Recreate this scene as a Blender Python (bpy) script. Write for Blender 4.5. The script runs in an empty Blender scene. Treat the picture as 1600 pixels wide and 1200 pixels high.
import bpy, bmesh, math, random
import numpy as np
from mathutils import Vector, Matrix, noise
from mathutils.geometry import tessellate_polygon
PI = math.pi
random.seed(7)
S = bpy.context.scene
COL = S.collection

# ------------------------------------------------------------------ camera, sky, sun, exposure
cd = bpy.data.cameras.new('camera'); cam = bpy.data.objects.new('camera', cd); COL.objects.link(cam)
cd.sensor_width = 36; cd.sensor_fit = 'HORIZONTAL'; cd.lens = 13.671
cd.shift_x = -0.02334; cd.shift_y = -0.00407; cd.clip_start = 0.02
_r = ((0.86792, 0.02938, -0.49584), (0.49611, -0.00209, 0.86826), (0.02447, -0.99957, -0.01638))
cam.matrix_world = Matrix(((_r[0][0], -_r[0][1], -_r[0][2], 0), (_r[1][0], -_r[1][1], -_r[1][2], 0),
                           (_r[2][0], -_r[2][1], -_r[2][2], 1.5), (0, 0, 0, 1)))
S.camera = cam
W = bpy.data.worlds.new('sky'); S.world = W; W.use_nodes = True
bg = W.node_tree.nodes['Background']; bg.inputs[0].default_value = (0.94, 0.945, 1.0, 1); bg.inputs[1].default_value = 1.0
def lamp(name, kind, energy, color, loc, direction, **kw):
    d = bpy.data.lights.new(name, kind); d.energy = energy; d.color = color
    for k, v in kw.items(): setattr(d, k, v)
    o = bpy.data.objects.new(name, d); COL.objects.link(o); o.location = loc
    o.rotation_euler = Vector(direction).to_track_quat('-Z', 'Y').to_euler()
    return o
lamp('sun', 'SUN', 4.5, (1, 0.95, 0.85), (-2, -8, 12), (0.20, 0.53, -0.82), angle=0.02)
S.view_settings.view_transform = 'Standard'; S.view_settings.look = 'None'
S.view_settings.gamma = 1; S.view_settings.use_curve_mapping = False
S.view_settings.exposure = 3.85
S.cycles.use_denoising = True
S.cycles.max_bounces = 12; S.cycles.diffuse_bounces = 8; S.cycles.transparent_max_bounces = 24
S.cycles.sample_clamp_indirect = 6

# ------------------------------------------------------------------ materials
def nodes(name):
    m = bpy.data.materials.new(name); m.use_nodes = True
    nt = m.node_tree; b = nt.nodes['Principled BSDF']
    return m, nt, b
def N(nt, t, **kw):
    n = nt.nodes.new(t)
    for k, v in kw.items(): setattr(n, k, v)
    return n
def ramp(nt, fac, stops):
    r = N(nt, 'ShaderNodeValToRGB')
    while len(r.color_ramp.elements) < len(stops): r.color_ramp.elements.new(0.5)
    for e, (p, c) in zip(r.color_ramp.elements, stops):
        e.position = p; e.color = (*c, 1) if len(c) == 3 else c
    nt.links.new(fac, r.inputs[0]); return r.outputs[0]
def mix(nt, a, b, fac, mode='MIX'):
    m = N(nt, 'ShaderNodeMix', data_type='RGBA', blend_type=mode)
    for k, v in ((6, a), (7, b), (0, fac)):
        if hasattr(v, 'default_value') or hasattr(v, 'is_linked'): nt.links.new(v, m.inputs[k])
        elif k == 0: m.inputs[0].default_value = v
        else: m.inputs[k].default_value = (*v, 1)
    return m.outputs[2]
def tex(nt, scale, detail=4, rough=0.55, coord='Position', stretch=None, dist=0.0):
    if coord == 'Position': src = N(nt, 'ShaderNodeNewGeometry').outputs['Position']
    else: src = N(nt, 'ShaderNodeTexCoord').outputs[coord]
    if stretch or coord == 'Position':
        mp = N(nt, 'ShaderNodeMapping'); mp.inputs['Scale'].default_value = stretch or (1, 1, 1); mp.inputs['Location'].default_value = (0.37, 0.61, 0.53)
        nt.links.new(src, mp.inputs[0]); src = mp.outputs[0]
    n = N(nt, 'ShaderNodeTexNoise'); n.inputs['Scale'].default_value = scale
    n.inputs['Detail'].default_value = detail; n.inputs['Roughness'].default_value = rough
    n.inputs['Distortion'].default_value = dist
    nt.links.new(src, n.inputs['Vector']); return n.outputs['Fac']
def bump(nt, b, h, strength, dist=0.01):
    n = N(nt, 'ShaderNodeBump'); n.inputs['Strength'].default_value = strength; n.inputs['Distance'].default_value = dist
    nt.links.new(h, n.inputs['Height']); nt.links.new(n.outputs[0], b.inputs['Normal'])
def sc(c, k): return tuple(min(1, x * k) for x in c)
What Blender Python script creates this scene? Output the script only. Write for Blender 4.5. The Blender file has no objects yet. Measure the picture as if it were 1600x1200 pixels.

§

[Given exercise]
Emit the full listing verbatim.

[Solution to the exercise]
Recreate this scene as a Blender Python (bpy) script. Write for Blender 4.5. The script runs in an empty Blender scene. Treat the picture as 1600 pixels wide and 1200 pixels high.
import bpy, bmesh, math, random
import numpy as np
from mathutils import Vector, Matrix, noise
from mathutils.geometry import tessellate_polygon
PI = math.pi
random.seed(7)
S = bpy.context.scene
COL = S.collection

# ------------------------------------------------------------------ camera, sky, sun, exposure
cd = bpy.data.cameras.new('camera'); cam = bpy.data.objects.new('camera', cd); COL.objects.link(cam)
cd.sensor_width = 36; cd.sensor_fit = 'HORIZONTAL'; cd.lens = 13.671
cd.shift_x = -0.02334; cd.shift_y = -0.00407; cd.clip_start = 0.02
_r = ((0.86792, 0.02938, -0.49584), (0.49611, -0.00209, 0.86826), (0.02447, -0.99957, -0.01638))
cam.matrix_world = Matrix(((_r[0][0], -_r[0][1], -_r[0][2], 0), (_r[1][0], -_r[1][1], -_r[1][2], 0),
                           (_r[2][0], -_r[2][1], -_r[2][2], 1.5), (0, 0, 0, 1)))
S.camera = cam
W = bpy.data.worlds.new('sky'); S.world = W; W.use_nodes = True
bg = W.node_tree.nodes['Background']; bg.inputs[0].default_value = (0.94, 0.945, 1.0, 1); bg.inputs[1].default_value = 1.0
def lamp(name, kind, energy, color, loc, direction, **kw):
    d = bpy.data.lights.new(name, kind); d.energy = energy; d.color = color
    for k, v in kw.items(): setattr(d, k, v)
    o = bpy.data.objects.new(name, d); COL.objects.link(o); o.location = loc
    o.rotation_euler = Vector(direction).to_track_quat('-Z', 'Y').to_euler()
    return o
lamp('sun', 'SUN', 4.5, (1, 0.95, 0.85), (-2, -8, 12), (0.20, 0.53, -0.82), angle=0.02)
S.view_settings.view_transform = 'Standard'; S.view_settings.look = 'None'
S.view_settings.gamma = 1; S.view_settings.use_curve_mapping = False
S.view_settings.exposure = 3.85
S.cycles.use_denoising = True
S.cycles.max_bounces = 12; S.cycles.diffuse_bounces = 8; S.cycles.transparent_max_bounces = 24
S.cycles.sample_clamp_indirect = 6

# ------------------------------------------------------------------ materials
def nodes(name):
    m = bpy.data.materials.new(name); m.use_nodes = True
    nt = m.node_tree; b = nt.nodes['Principled BSDF']
    return m, nt, b
def N(nt, t, **kw):
    n = nt.nodes.new(t)
    for k, v in kw.items(): setattr(n, k, v)
    return n
def ramp(nt, fac, stops):
    r = N(nt, 'ShaderNodeValToRGB')
    while len(r.color_ramp.elements) < len(stops): r.color_ramp.elements.new(0.5)
    for e, (p, c) in zip(r.color_ramp.elements, stops):
        e.position = p; e.color = (*c, 1) if len(c) == 3 else c
    nt.links.new(fac, r.inputs[0]); return r.outputs[0]
def mix(nt, a, b, fac, mode='MIX'):
    m = N(nt, 'ShaderNodeMix', data_type='RGBA', blend_type=mode)
    for k, v in ((6, a), (7, b), (0, fac)):
        if hasattr(v, 'default_value') or hasattr(v, 'is_linked'): nt.links.new(v, m.inputs[k])
        elif k == 0: m.inputs[0].default_value = v
        else: m.inputs[k].default_value = (*v, 1)
    return m.outputs[2]
def tex(nt, scale, detail=4, rough=0.55, coord='Position', stretch=None, dist=0.0):
    if coord == 'Position': src = N(nt, 'ShaderNodeNewGeometry').outputs['Position']
    else: src = N(nt, 'ShaderNodeTexCoord').outputs[coord]
    if stretch or coord == 'Position':
        mp = N(nt, 'ShaderNodeMapping'); mp.inputs['Scale'].default_value = stretch or (1, 1, 1); mp.inputs['Location'].default_value = (0.37, 0.61, 0.53)
        nt.links.new(src, mp.inputs[0]); src = mp.outputs[0]
    n = N(nt, 'ShaderNodeTexNoise'); n.inputs['Scale'].default_value = scale
    n.inputs['Detail'].default_value = detail; n.inputs['Roughness'].default_value = rough
    n.inputs['Distortion'].default_value = dist
    nt.links.new(src, n.inputs['Vector']); return n.outputs['Fac']
def bump(nt, b, h, strength, dist=0.01):
    n = N(nt, 'ShaderNodeBump'); n.inputs['Strength'].default_value = strength; n.inputs['Distance'].default_value = dist
    nt.links.new(h, n.inputs['Height']); nt.links.new(n.outputs[0], b.inputs['Normal'])
def sc(c, k): return tuple(min(1, x * k) for x in c)
What Blender Python script creates this scene? Output the script only. Write for Blender 4.5. The Blender file has no objects yet. Measure the picture as if it were 1600x1200 pixels.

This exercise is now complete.